Illusionslos sieht O.M. Schmitt die augenblicklich noch ungelöste Problematik der Wandmalerei unserer Tage. Wo gibt es noch Auftraggeber und Architekten, die schon bei der Planung eines Baues eine Werkgemeinschaft mit dem Künstler eingehen? Nicht einmal die Planer öffentlicher Bauten tun das noch. Die »Alma Mater-Architektur« ist trunken vom Rausch der Technik und unbequem sind die Mahner, die darauf hinweisen, daß mit der Ausgliederung des freischaffenden Künstlers ihm auch die Basis zu seiner eigenen und der allgemein kulturbildenden Leistung entzogen wird.
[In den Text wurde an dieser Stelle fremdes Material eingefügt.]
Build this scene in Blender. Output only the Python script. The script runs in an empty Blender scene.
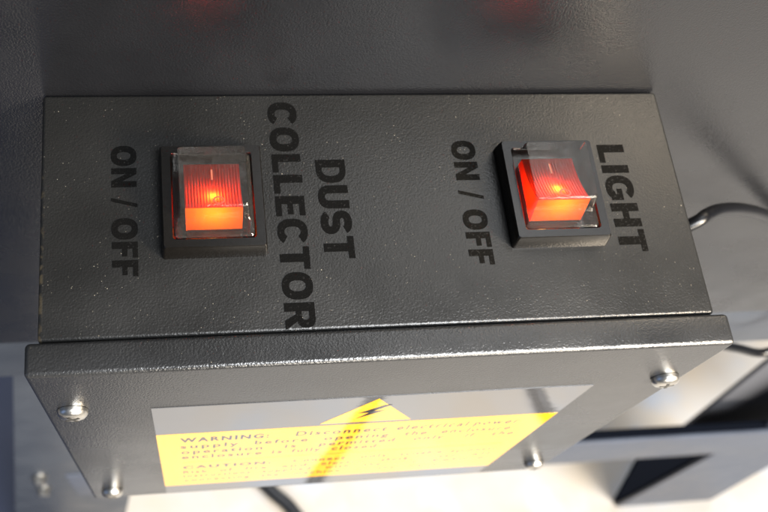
import bpy, bmesh, math, random
from mathutils import Vector, Matrix
random.seed(7)
S = bpy.context.scene
COL = S.collection

# ------------------------------------------------------------------ camera
cam_d = bpy.data.cameras.new("camera")
cam = bpy.data.objects.new("camera", cam_d)
COL.objects.link(cam)
R = Matrix(((0.9894794, 0.0403911, -0.1389208),
            (-0.0885640, 0.9283990, -0.3608764),
            (0.1143978, 0.3693832, 0.9222089)))
cam.matrix_world = Matrix.Translation((-0.04685, -0.07053, 0.18890)) @ R.to_4x4()
cam_d.sensor_width = 36.0
cam_d.lens = 42.381
cam_d.shift_x = 0.0922
cam_d.shift_y = 0.0818
cam_d.clip_start = 0.005
cam_d.clip_end = 50
cam_d.dof.use_dof = True
cam_d.dof.focus_distance = 0.205
cam_d.dof.aperture_fstop = 21.0
S.camera = cam

# ------------------------------------------------------------------ light
w = bpy.data.worlds.new("World"); S.world = w; w.use_nodes = True
bg = w.node_tree.nodes['Background']
bg.inputs[0].default_value = (0.50, 0.68, 1.0, 1)
bg.inputs[1].default_value = 0.17

def area(name, loc, target, sx, sy, power, col):
    l = bpy.data.lights.new(name, 'AREA'); l.shape = 'RECTANGLE'; l.size = sx; l.size_y = sy
    l.energy = power; l.color = col
    o = bpy.data.objects.new(name, l); COL.objects.link(o); o.location = loc
    o.rotation_euler = (Vector(target) - Vector(loc)).to_track_quat('-Z', 'Y').to_euler()
    return o
key = area("key_lamp", (0.62, -0.46, 0.42), (0.12, 0.03, 0.0), 0.2, 0.2, 3.0, (1.0, 0.84, 0.64))
key.data.spread = math.radians(48)
area("hall_window", (0.85, -1.9, 0.58), (0.05, 0, -0.4), 1.8, 0.45, 88.0, (1.0, 0.92, 0.80))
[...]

Doch in O. M. Schmitt nur den Maler zu sehen wäre zu wenig. Er verkörpert als Persönlichkeit noch so etwas wie das künstlerische Gewissen eines Gemeinwesens. Er nimmt es mit Bürgerpflichten ungewöhnlich ernst. Bedauerlich, wenn solch lebendige Kräfte nicht genützt werden. Schmitt ist mit dem Herzen Augsburger und seine Arbeiten finden wir an vielen Stellen der Stadt und in den Kirchen Schwabens. Seine Stärke ist, wie schon betont, die große figürliche Komposition. Er ist als Maler Literat. Seine Farben haben etwas erdig Altmeisterliches. Trotzdem er gerne mit dem Pinsel zeichnet und somit den Reiz der Skizze auf die Ausführung überträgt, strahlen seine Figuren das Leben von innen aus. Die Aufteilung in eigenwillig umgrenzte Flächen, die in ihrer Farbe die Symbolik der Figuren untermauern und seiner Gesamtkomposition den inneren Zusammenhang geben, wurde in den letzten Jahren zu einem unverwechselbaren persönlichen Stil.

In seinem durch den Krieg nach Anhausen verlegten Wohnsitz entstand aus eigener Kraft ein schönes Atelier und wer ihn besucht, spürt in der Einfachheit seines Lebensstils eine breite künstlerische Kraft und in seiner Erscheinung etwas Pastorales. Das ist selten geworden – in unserer Zeit.